## Goal
Repeat the material below exactly, line for line.

## Given material
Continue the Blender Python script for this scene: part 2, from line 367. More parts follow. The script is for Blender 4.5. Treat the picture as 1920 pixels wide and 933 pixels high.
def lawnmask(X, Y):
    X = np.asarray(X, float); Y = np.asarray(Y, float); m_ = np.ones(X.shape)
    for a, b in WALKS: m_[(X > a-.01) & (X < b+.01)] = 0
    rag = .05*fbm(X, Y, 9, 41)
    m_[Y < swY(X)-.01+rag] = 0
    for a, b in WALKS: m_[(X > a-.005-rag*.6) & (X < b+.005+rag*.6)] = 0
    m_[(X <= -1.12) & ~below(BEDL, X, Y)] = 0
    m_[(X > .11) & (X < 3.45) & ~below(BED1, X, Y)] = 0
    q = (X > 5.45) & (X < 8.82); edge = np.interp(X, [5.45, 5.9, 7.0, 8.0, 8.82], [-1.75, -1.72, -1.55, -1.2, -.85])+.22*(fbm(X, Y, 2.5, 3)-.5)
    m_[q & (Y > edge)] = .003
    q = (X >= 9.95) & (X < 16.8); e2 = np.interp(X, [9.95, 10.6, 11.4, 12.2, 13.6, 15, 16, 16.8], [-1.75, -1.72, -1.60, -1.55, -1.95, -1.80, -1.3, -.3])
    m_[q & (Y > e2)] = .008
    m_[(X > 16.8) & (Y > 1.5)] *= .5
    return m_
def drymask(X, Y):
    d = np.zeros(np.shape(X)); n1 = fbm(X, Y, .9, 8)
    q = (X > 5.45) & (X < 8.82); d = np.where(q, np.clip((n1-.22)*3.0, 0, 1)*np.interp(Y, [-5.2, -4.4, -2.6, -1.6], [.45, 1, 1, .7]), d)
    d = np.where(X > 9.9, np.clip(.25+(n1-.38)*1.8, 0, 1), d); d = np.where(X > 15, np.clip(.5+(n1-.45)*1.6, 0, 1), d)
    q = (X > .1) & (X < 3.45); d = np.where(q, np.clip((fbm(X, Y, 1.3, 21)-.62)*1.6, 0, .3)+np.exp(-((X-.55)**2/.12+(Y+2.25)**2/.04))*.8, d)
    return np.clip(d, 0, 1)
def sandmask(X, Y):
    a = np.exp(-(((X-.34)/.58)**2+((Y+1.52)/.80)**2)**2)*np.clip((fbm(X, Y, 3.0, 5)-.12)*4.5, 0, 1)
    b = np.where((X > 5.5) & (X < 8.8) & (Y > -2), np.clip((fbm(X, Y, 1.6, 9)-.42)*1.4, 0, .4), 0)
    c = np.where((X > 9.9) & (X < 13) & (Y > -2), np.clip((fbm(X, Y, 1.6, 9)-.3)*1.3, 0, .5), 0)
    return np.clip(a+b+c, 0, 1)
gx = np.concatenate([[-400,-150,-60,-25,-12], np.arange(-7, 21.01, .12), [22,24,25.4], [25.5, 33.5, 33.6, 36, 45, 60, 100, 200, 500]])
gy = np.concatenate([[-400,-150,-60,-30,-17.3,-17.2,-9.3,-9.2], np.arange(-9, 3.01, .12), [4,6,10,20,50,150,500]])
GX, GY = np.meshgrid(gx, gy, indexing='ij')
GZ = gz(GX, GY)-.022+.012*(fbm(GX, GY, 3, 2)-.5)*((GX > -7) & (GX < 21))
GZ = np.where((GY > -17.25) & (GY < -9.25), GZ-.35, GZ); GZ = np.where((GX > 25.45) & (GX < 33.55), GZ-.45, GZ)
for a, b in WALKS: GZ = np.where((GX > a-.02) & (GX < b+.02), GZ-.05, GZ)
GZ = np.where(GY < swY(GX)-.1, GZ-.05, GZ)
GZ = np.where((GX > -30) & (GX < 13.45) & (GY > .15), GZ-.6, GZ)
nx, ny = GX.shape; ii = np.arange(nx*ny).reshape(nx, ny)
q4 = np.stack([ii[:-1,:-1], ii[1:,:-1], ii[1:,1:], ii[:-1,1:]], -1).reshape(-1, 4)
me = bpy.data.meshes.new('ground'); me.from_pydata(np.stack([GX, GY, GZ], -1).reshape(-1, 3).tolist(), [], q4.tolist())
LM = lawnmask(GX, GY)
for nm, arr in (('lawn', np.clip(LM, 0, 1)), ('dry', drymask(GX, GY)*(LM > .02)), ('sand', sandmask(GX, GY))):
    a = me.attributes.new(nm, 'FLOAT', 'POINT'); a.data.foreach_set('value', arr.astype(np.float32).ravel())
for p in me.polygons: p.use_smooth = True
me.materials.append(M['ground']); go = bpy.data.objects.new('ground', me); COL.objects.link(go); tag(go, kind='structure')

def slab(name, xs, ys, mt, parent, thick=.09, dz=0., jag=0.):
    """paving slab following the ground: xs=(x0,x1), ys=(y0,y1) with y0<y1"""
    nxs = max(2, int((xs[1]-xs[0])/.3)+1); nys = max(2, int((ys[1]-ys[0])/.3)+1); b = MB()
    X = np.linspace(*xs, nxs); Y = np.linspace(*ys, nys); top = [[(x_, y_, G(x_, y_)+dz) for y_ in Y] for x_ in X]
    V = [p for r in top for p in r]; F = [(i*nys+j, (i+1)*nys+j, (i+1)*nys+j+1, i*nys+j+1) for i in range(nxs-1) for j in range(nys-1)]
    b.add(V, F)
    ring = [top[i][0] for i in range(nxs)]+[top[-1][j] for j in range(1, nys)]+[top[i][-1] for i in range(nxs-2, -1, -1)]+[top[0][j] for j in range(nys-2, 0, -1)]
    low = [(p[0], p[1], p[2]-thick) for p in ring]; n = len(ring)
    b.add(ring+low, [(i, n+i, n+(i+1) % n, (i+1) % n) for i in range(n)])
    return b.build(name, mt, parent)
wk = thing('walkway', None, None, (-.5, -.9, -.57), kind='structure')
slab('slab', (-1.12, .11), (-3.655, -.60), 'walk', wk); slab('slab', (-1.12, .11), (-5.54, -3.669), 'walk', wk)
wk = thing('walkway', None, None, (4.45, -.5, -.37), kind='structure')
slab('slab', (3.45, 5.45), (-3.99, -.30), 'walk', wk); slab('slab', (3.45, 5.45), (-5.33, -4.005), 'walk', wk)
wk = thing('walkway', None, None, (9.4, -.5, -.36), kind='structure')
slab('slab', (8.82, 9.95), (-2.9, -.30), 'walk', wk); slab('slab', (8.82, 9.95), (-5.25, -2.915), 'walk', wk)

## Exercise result
Continue the Blender Python script for this scene: part 2, from line 367. More parts follow. The script is for Blender 4.5. Treat the picture as 1920 pixels wide and 933 pixels high.
def lawnmask(X, Y):
    X = np.asarray(X, float); Y = np.asarray(Y, float); m_ = np.ones(X.shape)
    for a, b in WALKS: m_[(X > a-.01) & (X < b+.01)] = 0
    rag = .05*fbm(X, Y, 9, 41)
    m_[Y < swY(X)-.01+rag] = 0
    for a, b in WALKS: m_[(X > a-.005-rag*.6) & (X < b+.005+rag*.6)] = 0
    m_[(X <= -1.12) & ~below(BEDL, X, Y)] = 0
    m_[(X > .11) & (X < 3.45) & ~below(BED1, X, Y)] = 0
    q = (X > 5.45) & (X < 8.82); edge = np.interp(X, [5.45, 5.9, 7.0, 8.0, 8.82], [-1.75, -1.72, -1.55, -1.2, -.85])+.22*(fbm(X, Y, 2.5, 3)-.5)
    m_[q & (Y > edge)] = .003
    q = (X >= 9.95) & (X < 16.8); e2 = np.interp(X, [9.95, 10.6, 11.4, 12.2, 13.6, 15, 16, 16.8], [-1.75, -1.72, -1.60, -1.55, -1.95, -1.80, -1.3, -.3])
    m_[q & (Y > e2)] = .008
    m_[(X > 16.8) & (Y > 1.5)] *= .5
    return m_
def drymask(X, Y):
    d = np.zeros(np.shape(X)); n1 = fbm(X, Y, .9, 8)
    q = (X > 5.45) & (X < 8.82); d = np.where(q, np.clip((n1-.22)*3.0, 0, 1)*np.interp(Y, [-5.2, -4.4, -2.6, -1.6], [.45, 1, 1, .7]), d)
    d = np.where(X > 9.9, np.clip(.25+(n1-.38)*1.8, 0, 1), d); d = np.where(X > 15, np.clip(.5+(n1-.45)*1.6, 0, 1), d)
    q = (X > .1) & (X < 3.45); d = np.where(q, np.clip((fbm(X, Y, 1.3, 21)-.62)*1.6, 0, .3)+np.exp(-((X-.55)**2/.12+(Y+2.25)**2/.04))*.8, d)
    return np.clip(d, 0, 1)
def sandmask(X, Y):
    a = np.exp(-(((X-.34)/.58)**2+((Y+1.52)/.80)**2)**2)*np.clip((fbm(X, Y, 3.0, 5)-.12)*4.5, 0, 1)
    b = np.where((X > 5.5) & (X < 8.8) & (Y > -2), np.clip((fbm(X, Y, 1.6, 9)-.42)*1.4, 0, .4), 0)
    c = np.where((X > 9.9) & (X < 13) & (Y > -2), np.clip((fbm(X, Y, 1.6, 9)-.3)*1.3, 0, .5), 0)
    return np.clip(a+b+c, 0, 1)
gx = np.concatenate([[-400,-150,-60,-25,-12], np.arange(-7, 21.01, .12), [22,24,25.4], [25.5, 33.5, 33.6, 36, 45, 60, 100, 200, 500]])
gy = np.concatenate([[-400,-150,-60,-30,-17.3,-17.2,-9.3,-9.2], np.arange(-9, 3.01, .12), [4,6,10,20,50,150,500]])
GX, GY = np.meshgrid(gx, gy, indexing='ij')
GZ = gz(GX, GY)-.022+.012*(fbm(GX, GY, 3, 2)-.5)*((GX > -7) & (GX < 21))
GZ = np.where((GY > -17.25) & (GY < -9.25), GZ-.35, GZ); GZ = np.where((GX > 25.45) & (GX < 33.55), GZ-.45, GZ)
for a, b in WALKS: GZ = np.where((GX > a-.02) & (GX < b+.02), GZ-.05, GZ)
GZ = np.where(GY < swY(GX)-.1, GZ-.05, GZ)
GZ = np.where((GX > -30) & (GX < 13.45) & (GY > .15), GZ-.6, GZ)
nx, ny = GX.shape; ii = np.arange(nx*ny).reshape(nx, ny)
q4 = np.stack([ii[:-1,:-1], ii[1:,:-1], ii[1:,1:], ii[:-1,1:]], -1).reshape(-1, 4)
me = bpy.data.meshes.new('ground'); me.from_pydata(np.stack([GX, GY, GZ], -1).reshape(-1, 3).tolist(), [], q4.tolist())
LM = lawnmask(GX, GY)
for nm, arr in (('lawn', np.clip(LM, 0, 1)), ('dry', drymask(GX, GY)*(LM > .02)), ('sand', sandmask(GX, GY))):
    a = me.attributes.new(nm, 'FLOAT', 'POINT'); a.data.foreach_set('value', arr.astype(np.float32).ravel())
for p in me.polygons: p.use_smooth = True
me.materials.append(M['ground']); go = bpy.data.objects.new('ground', me); COL.objects.link(go); tag(go, kind='structure')

def slab(name, xs, ys, mt, parent, thick=.09, dz=0., jag=0.):
    """paving slab following the ground: xs=(x0,x1), ys=(y0,y1) with y0<y1"""
    nxs = max(2, int((xs[1]-xs[0])/.3)+1); nys = max(2, int((ys[1]-ys[0])/.3)+1); b = MB()
    X = np.linspace(*xs, nxs); Y = np.linspace(*ys, nys); top = [[(x_, y_, G(x_, y_)+dz) for y_ in Y] for x_ in X]
    V = [p for r in top for p in r]; F = [(i*nys+j, (i+1)*nys+j, (i+1)*nys+j+1, i*nys+j+1) for i in range(nxs-1) for j in range(nys-1)]
    b.add(V, F)
    ring = [top[i][0] for i in range(nxs)]+[top[-1][j] for j in range(1, nys)]+[top[i][-1] for i in range(nxs-2, -1, -1)]+[top[0][j] for j in range(nys-2, 0, -1)]
    low = [(p[0], p[1], p[2]-thick) for p in ring]; n = len(ring)
    b.add(ring+low, [(i, n+i, n+(i+1) % n, (i+1) % n) for i in range(n)])
    return b.build(name, mt, parent)
wk = thing('walkway', None, None, (-.5, -.9, -.57), kind='structure')
slab('slab', (-1.12, .11), (-3.655, -.60), 'walk', wk); slab('slab', (-1.12, .11), (-5.54, -3.669), 'walk', wk)
wk = thing('walkway', None, None, (4.45, -.5, -.37), kind='structure')
slab('slab', (3.45, 5.45), (-3.99, -.30), 'walk', wk); slab('slab', (3.45, 5.45), (-5.33, -4.005), 'walk', wk)
wk = thing('walkway', None, None, (9.4, -.5, -.36), kind='structure')
slab('slab', (8.82, 9.95), (-2.9, -.30), 'walk', wk); slab('slab', (8.82, 9.95), (-5.25, -2.915), 'walk', wk)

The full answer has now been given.